A única coisa que lhe importa, de facto, é a organização da elite partidária. |
A política segundo António Costa
Rui Ramos
24/7/2014,
OBSERVADOR
Costa espera fazer recolher ao redil o PSD anti-passista e o PS socrático,
responsáveis pela maior parte do clamor mediático dos últimos tempos. O regime
voltará, finalmente, a cheirar a consenso.
Enquanto o país
comentador continua entretido com a disputa do PS, António Costa pensa já
noutros campeonatos: por exemplo, na liderança do PSD ou na Presidência da
República. E não, não quero insinuar que Costa, além de secretário-geral do PS
e primeiro-ministro, também aspire a ser presidente do PSD e ainda presidente
da república. O que quero dizer é que Costa parece pensar a sua candidatura
como o vértice de um triângulo que, além da direcção do PS, inclui a chefia do
PSD e a Presidência da República. Daí os patrocínios que esta semana concedeu
às possíveis candidaturas de António Guterres à Presidência da República e de
Rui Rio à liderança do PSD. Mais do que o candidato da revanche socrática ou de
uma quimérica “unidade de esquerda”, Costa gostaria de ser o candidato de toda
a oligarquia política – uma oligarquia decidida a restaurar o esplendor do seu
poder após três anos de tremor.
O projecto
pressupõe três coisas. Primeiro, a submissão do PSD, com a redução do seu líder
a uma espécie de lugar-tenente do secretário-geral do PS. É esse o sentido da
insistência de Costa na “maioria absoluta”: não quer dizer que espere mesmo uma
maioria absoluta, mas convém-lhe que se pense que o primeiro lugar será do PS. E
a verdade é que, no debate de terça-feira, Rui Rio pareceu conformar-se com o
lugar, pelo menos ao ponto de secundar a proposta de calendário eleitoral que
mais jeito dá a Costa, com eleições legislativas logo em Abril de 2015. A segunda coisa de
que Costa precisa é de um Presidente da República devidamente sintonizado. E
como retoque final, terá certamente o cuidado de ir colher alguns malmequeres
ao jardim do Bloco de Esquerda, a fim de compensar os entendimentos à direita,
como Mário Soares fez em 1978, ao ir buscar Jorge Sampaio quando se aliou ao
CDS.
O Bloco Costista
começaria por condenar e apagar tudo o que se passou nos últimos três anos em
Portugal.
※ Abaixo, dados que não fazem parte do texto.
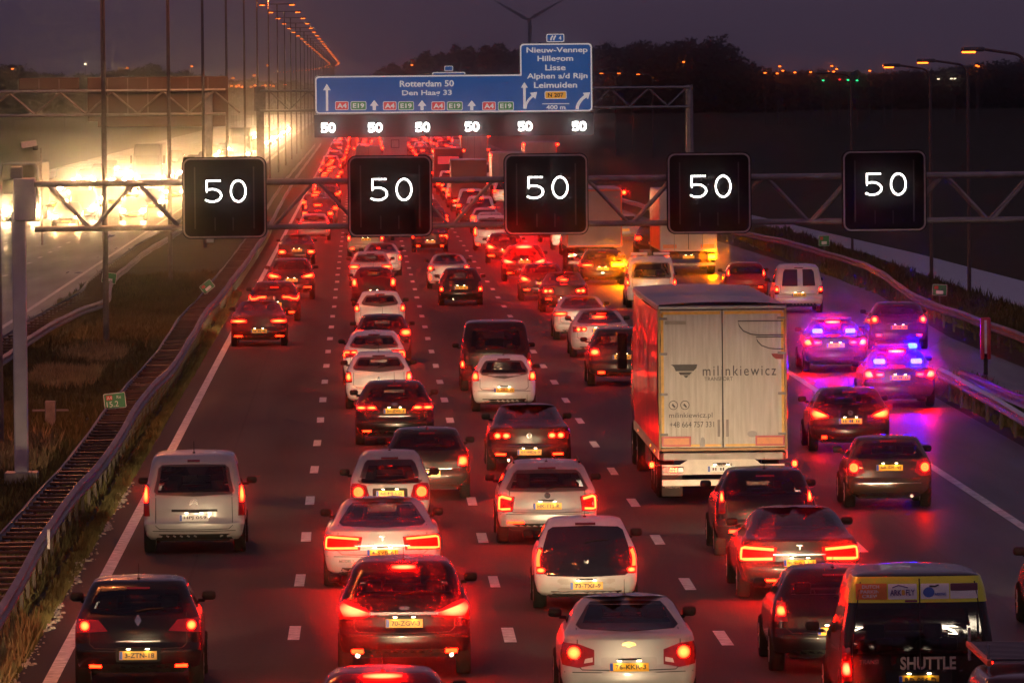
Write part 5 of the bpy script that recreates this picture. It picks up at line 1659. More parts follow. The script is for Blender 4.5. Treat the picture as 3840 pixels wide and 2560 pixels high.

Passos, Seguro e Cavaco Silva seriam os bodes expiatórios do regime:
Passos não devia ter ido “além da troika”, Seguro devia ter feito “outra
oposição”, Cavaco devia ter sido “mais interventivo”. Só por causa deles houve
recessão, e só por causa deles não houve compromissos. Ou seja, tudo esteve
sempre bem: a economia pujante, a classe política sensata. O que tivemos foi
azar com os líderes do momento.
Com isto, Costa
espera fazer recolher ao redil o PSD anti-passista e o PS socrático,
responsáveis pela maior parte do clamor mediático dos últimos tempos. O regime
voltará, finalmente, a cheirar a consenso. De fora, ficariam o PCP e o CDS: o
primeiro para provar, com as suas manifestações, que Costa está a mudar alguma
coisa; o segundo para demonstrar, com as suas críticas, que Costa não está a
mudar nada. Como qualquer oligarca, Costa traz sempre os cidadãos na boca. A
única coisa que lhe importa, de facto, é a organização da elite partidária.
Não sabemos se os
outros oligarcas estão disponíveis. Talvez estejam. A classe dirigente apanhou
um grande susto. Receou pela sua cadeira nos conselhos europeus, teve de aparar
as unhas ao Estado social, perdeu alguns dos seus banqueiros de estimação. Costa
propõe-lhe agora um grande arranjo (“um compromisso político generalizado”),
que seque alternativas e permita reparar “entendimentos”. Seria de facto, como
ele diz, “repor a política no comando dos destinos do país”– se por “política”,
claro, entendermos os dirigentes partidários e as suas clientelas. A única
questão é: como vai Costa pagar tudo isso? Ele não quer dizer. Mas da última
vez que esta “política” esteve no “comando”, tudo nos saiu muito caro.